Is there any hope of officially combining this race with the Colorado Pro Cycling Challenge down the road?
That has been my hope and it keeps coming in waves where it feels really positive. Next year, I think they’ll have a women’s event, but I’m not sure. That is my hope. That’s what Connie Carpenter tried to do for a whole year when Lance went to the governor of Colorado and proposed this race. It used to be the Coors Classic and there was a women’s race alongside the men’s race.

And that’s what Connie was pushing for. I can see where she’s coming from because she did the Coors Classic. I was like, Okay, if that’s not going to happen I’ll start with Aspen. My hopes are still that Pro Cycling Challenge takes it over in some sense, maybe by adding one or two stages. I think it’s really, really doable. Everyone is kind of maxed out right now. You ask about a women’s race, and they’re like we cannot take on a thing.

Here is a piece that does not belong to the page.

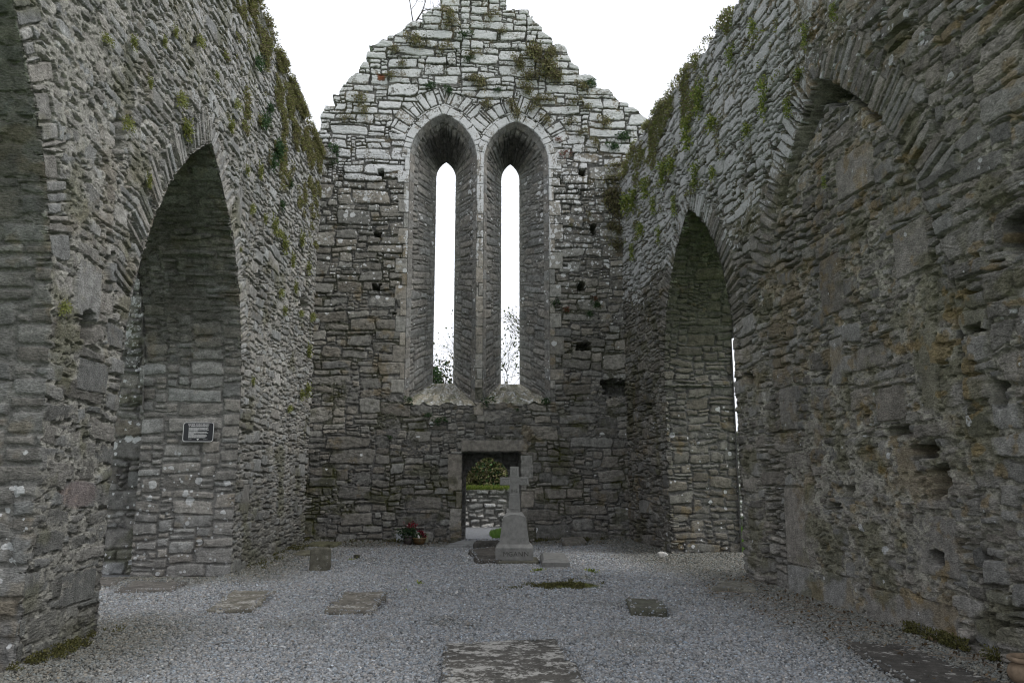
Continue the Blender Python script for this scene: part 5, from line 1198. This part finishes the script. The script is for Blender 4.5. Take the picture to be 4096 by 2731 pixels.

What’s the plan for next year then?
It’s really just survive this year. With Blue Ribbon being the title sponsors, it’s really seeing how happy they are—if they want to continue or step up.

What would it take to make your race into a bigger event?
It would just take more money. To give you an example, we were hoping for $70,000 to put on a three-day event. I was still cutting corners a bit. But I know for a fact that Boulder has to pay $400,000 for that one stage. If I had enough money to hire a PR firm, I think it would be great. I think you get a lot for your dollar.

The price per value is really, really good with women’s cycling. We have a silver medalist from London coming. We have a lot of top riders. Again, to compare it the men, they get put up in hotels and get every meal covered. That’s just part of the deal. We don’t have the money to do that, which makes it really hard and expensive for teams to fly in to Aspen. It’s a catch-22. I just need money to fall out of the sky or something!

And how should people spectate this year if they’re in town for the men’s race?
Anyone who is near Aspen should definitely come on Wednesday and push my race alongside the men’s race. Come and watch the women, and then an hour later the men come in.